The decision to undertake a meditation regimen is among the easiest and most difficult decisions a person can make. Meditation, once properly learned, is a very simple process. The hard part is sticking to a regimen. Whether you decide upon once, twice, or three times a day is less important than sticking to the program you set. Once you construct your schedule and begin your practice you will find all kinds of little things trying to pull you away. This what makes meditation hard.

The benefits you will reap from the practice of meditation far outweigh the effort you will put into the endeavor. Meditation is the key to obtaining an organized mind, inner balance, and spiritual awareness. Your dreams will intensify, opening links with your third eye and subconscious mind. Your perceptions will strengthen and you will be able to see beyond linear time. All improvements of the self begin with meditation. It is the foundation upon which you can build a strong spiritual presence.

There are, quite literally, thousands of meditation practices in use today. Some will claim certain methods better than others. The simple fact is any practice is better than no practice. As you begin your meditation journey you will be exposed to many different methods. You will find some work better for you than others. In the end, you will develop your own practice that is a culmination of your experiences.

Guided meditation is for most, the easiest way to begin a regimen. Many tapes are available where the practitioner need only lay back, relax and concentrate on the audio of the tape. This method should be varied, exposing the practitioner to several different meditation tapes and methods. In time, the use of tapes should be totally eliminated from the practitioner's regimen.

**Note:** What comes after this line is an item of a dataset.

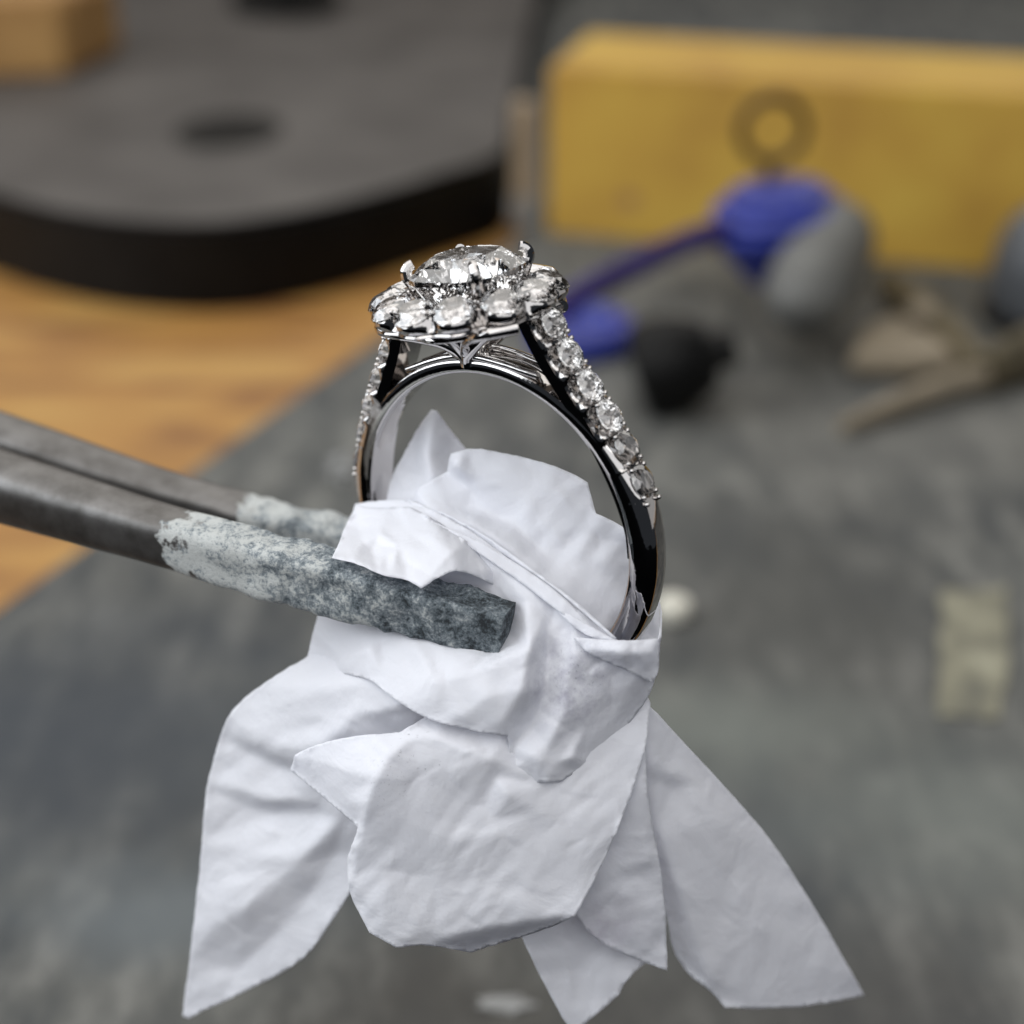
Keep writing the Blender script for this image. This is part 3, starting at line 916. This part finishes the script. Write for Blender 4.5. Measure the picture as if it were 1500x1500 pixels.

In the beginning an unskilled practitioner will setup a comfortable room for their meditation sessions. Over time, reliance on this environment should be weaned. If you come to a point in your practice where focus and serenity are only attained if you are using meditation tapes along with serene music in a beautiful chamber, then you have a problem. The tapes, music, and room are doing the work, not you. The skilled practitioner can attain inner balance regardless of outside influence. The skilled practitioner can transcend the environment he or she is in and achieve supreme spiritual awareness.

Transcendence should be the goal of all meditation practitioners. When small things throw you off, you need to realize that the issue is with you and not other people. If a rude waiter enrages you, you need evaluate why such a tiny event disrupts your inner harmony. You should have the ability to transcend any situation or circumstance. If you persevere, your rewards will be great.